TASK DETAILS » All of the data must be printed exactly; please include every line.

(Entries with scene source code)
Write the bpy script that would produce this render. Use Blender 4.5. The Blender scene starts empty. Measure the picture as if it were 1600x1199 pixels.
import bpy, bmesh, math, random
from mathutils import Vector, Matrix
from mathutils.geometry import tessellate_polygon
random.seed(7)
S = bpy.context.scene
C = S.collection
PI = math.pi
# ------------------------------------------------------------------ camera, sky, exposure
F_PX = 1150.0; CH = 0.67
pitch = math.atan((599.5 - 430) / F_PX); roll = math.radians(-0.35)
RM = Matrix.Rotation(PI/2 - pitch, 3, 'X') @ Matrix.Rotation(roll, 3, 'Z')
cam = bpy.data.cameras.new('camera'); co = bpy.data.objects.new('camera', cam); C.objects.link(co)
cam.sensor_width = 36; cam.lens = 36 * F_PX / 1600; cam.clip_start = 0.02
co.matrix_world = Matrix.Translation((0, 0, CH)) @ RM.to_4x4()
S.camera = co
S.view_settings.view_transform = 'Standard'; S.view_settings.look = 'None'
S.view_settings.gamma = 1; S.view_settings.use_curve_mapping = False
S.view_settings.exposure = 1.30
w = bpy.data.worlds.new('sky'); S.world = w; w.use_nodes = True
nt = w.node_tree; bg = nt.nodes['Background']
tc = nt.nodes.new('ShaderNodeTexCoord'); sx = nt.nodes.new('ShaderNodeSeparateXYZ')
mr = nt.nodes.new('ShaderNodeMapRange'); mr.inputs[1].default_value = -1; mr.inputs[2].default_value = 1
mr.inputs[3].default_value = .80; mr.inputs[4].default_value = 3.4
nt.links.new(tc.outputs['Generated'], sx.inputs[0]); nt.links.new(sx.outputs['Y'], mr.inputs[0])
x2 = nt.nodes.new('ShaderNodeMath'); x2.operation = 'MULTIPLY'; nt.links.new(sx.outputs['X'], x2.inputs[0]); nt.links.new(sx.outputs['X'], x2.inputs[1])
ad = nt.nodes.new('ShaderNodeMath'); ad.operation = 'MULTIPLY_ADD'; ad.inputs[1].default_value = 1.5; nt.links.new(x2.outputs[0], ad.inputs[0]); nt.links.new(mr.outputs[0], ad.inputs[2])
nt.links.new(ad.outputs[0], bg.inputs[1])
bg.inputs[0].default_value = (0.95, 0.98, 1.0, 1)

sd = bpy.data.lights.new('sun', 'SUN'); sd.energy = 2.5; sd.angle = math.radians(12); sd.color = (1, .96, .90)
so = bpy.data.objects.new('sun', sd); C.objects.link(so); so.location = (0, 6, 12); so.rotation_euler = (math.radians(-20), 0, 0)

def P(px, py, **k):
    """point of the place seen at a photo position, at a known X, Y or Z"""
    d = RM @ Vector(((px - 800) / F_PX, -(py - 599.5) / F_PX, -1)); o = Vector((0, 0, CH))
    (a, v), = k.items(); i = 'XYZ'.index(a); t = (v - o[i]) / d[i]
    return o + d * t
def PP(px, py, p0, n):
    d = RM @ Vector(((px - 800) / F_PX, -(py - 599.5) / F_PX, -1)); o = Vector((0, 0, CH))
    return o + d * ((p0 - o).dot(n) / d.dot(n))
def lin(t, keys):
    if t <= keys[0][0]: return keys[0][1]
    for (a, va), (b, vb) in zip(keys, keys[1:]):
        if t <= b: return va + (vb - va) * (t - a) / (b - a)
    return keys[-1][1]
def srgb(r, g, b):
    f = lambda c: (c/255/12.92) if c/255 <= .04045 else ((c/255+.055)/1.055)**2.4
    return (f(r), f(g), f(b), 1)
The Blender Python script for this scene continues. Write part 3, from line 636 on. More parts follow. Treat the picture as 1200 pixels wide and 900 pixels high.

RESULT OF THIS EXERCISE »
Write the bpy script that would produce this render. Use Blender 4.5. The Blender scene starts empty. Measure the picture as if it were 1600x1199 pixels.
import bpy, bmesh, math, random
from mathutils import Vector, Matrix
from mathutils.geometry import tessellate_polygon
random.seed(7)
S = bpy.context.scene
C = S.collection
PI = math.pi
# ------------------------------------------------------------------ camera, sky, exposure
F_PX = 1150.0; CH = 0.67
pitch = math.atan((599.5 - 430) / F_PX); roll = math.radians(-0.35)
RM = Matrix.Rotation(PI/2 - pitch, 3, 'X') @ Matrix.Rotation(roll, 3, 'Z')
cam = bpy.data.cameras.new('camera'); co = bpy.data.objects.new('camera', cam); C.objects.link(co)
cam.sensor_width = 36; cam.lens = 36 * F_PX / 1600; cam.clip_start = 0.02
co.matrix_world = Matrix.Translation((0, 0, CH)) @ RM.to_4x4()
S.camera = co
S.view_settings.view_transform = 'Standard'; S.view_settings.look = 'None'
S.view_settings.gamma = 1; S.view_settings.use_curve_mapping = False
S.view_settings.exposure = 1.30
w = bpy.data.worlds.new('sky'); S.world = w; w.use_nodes = True
nt = w.node_tree; bg = nt.nodes['Background']
tc = nt.nodes.new('ShaderNodeTexCoord'); sx = nt.nodes.new('ShaderNodeSeparateXYZ')
mr = nt.nodes.new('ShaderNodeMapRange'); mr.inputs[1].default_value = -1; mr.inputs[2].default_value = 1
mr.inputs[3].default_value = .80; mr.inputs[4].default_value = 3.4
nt.links.new(tc.outputs['Generated'], sx.inputs[0]); nt.links.new(sx.outputs['Y'], mr.inputs[0])
x2 = nt.nodes.new('ShaderNodeMath'); x2.operation = 'MULTIPLY'; nt.links.new(sx.outputs['X'], x2.inputs[0]); nt.links.new(sx.outputs['X'], x2.inputs[1])
ad = nt.nodes.new('ShaderNodeMath'); ad.operation = 'MULTIPLY_ADD'; ad.inputs[1].default_value = 1.5; nt.links.new(x2.outputs[0], ad.inputs[0]); nt.links.new(mr.outputs[0], ad.inputs[2])
nt.links.new(ad.outputs[0], bg.inputs[1])
bg.inputs[0].default_value = (0.95, 0.98, 1.0, 1)

sd = bpy.data.lights.new('sun', 'SUN'); sd.energy = 2.5; sd.angle = math.radians(12); sd.color = (1, .96, .90)
so = bpy.data.objects.new('sun', sd); C.objects.link(so); so.location = (0, 6, 12); so.rotation_euler = (math.radians(-20), 0, 0)

def P(px, py, **k):
    """point of the place seen at a photo position, at a known X, Y or Z"""
    d = RM @ Vector(((px - 800) / F_PX, -(py - 599.5) / F_PX, -1)); o = Vector((0, 0, CH))
    (a, v), = k.items(); i = 'XYZ'.index(a); t = (v - o[i]) / d[i]
    return o + d * t
def PP(px, py, p0, n):
    d = RM @ Vector(((px - 800) / F_PX, -(py - 599.5) / F_PX, -1)); o = Vector((0, 0, CH))
    return o + d * ((p0 - o).dot(n) / d.dot(n))
def lin(t, keys):
    if t <= keys[0][0]: return keys[0][1]
    for (a, va), (b, vb) in zip(keys, keys[1:]):
        if t <= b: return va + (vb - va) * (t - a) / (b - a)
    return keys[-1][1]
def srgb(r, g, b):
    f = lambda c: (c/255/12.92) if c/255 <= .04045 else ((c/255+.055)/1.055)**2.4
    return (f(r), f(g), f(b), 1)
The Blender Python script for this scene continues. Write part 3, from line 636 on. More parts follow. Treat the picture as 1200 pixels wide and 900 pixels high.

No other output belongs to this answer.